Riders worldwide have expressed consternation and regret as yet another top cyclist, the Olympic mountain biker Burry Stander of South Africa, has been killed in a traffic accident while training.

Stander was 25. He was South Africa's most successful mountain biker, having won the world Under-23 title in 2009 and been placed fifth at the London Olympics last summer.

Details of what happened in Stander's fatal accident are still sketchy, but his crash follows a grimly familiar pattern of recent months: Britons Mark Cavendish, Bradley Wiggins and British Cycling head coach Shane Sutton have all been hit by cars or vans, albeit without such tragic consequences.

"It's a very sad start to the new year and a massive loss to African cycling," said Chris Froome on his Twitter account. Britain's Tour de France runner-up, born in Kenya and a former mountain biker himself, Froome was in South Africa when the accident happened and he organised a memorial ride for Stander in Johannesburg last night.

In Spain, which has the highest number of cycling fatalities in road accidents in Europe, two Spanish professional racers, mountain biker Iñaki Lejaretta and road racer Victor Cabedo, have been killed in vehicle collisions since September. Another rider, the Galician cycling president Cristobal Hermida, was killed on Thursday when a lorry struck his bike. That this spate of accidents should happen when road fatalities in Spain in 2012 dropped to their lowest level since 1960 only highlights the dangers.

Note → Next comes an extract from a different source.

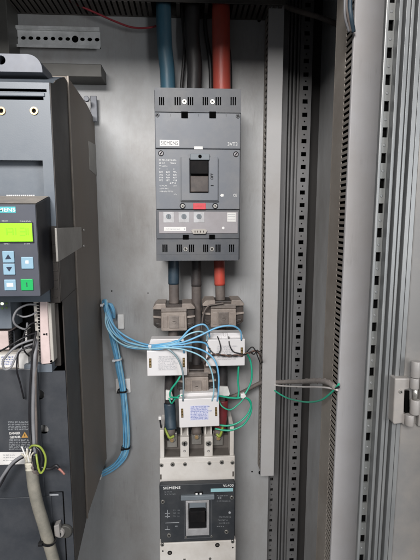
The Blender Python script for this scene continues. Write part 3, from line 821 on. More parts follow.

"Bike riders are considered to be second-class road users, and drivers are increasingly aggressive towards us," said professional cyclist Pedro Horrillo. "That means more and more accidents." Horrillo believes that the only way forward is to "really increase the fines for motorists who collide with cyclists".

Others disagree. "If somebody's drunk or is high while driving, no amount of fines is going to stop them," said Carlos Sastre, the 2008 Tour de France winner. "The best way forward is to educate children and young adults about how to drive properly."

Both Sastre and Horrillo emphasise that cyclists are exceptionally vulnerable – "in an accident, it's always the bike rider that comes off worse" Sastre says – and that professional riders face higher risks than most.

Quite why bike accidents should be increasing in a country like Spain which has not experienced a recent hike in the number of riders – as has happened in Britain – is "due to people here being more and more stressed out and using more and more technology, mobiles or whatever, when driving," according to Horrillo.

Still training regularly with a group of professional riders in the Basque country, Spain's cycling heartland, Horrillo added: "We try to avoid the most dangerous roads, but sometimes it's not practical. Almost every day, we have no choice but to ride along the road where Lejaretta was killed.

"The worst thing is we've grown to accept danger as part of our profession, when that shouldn't be the case."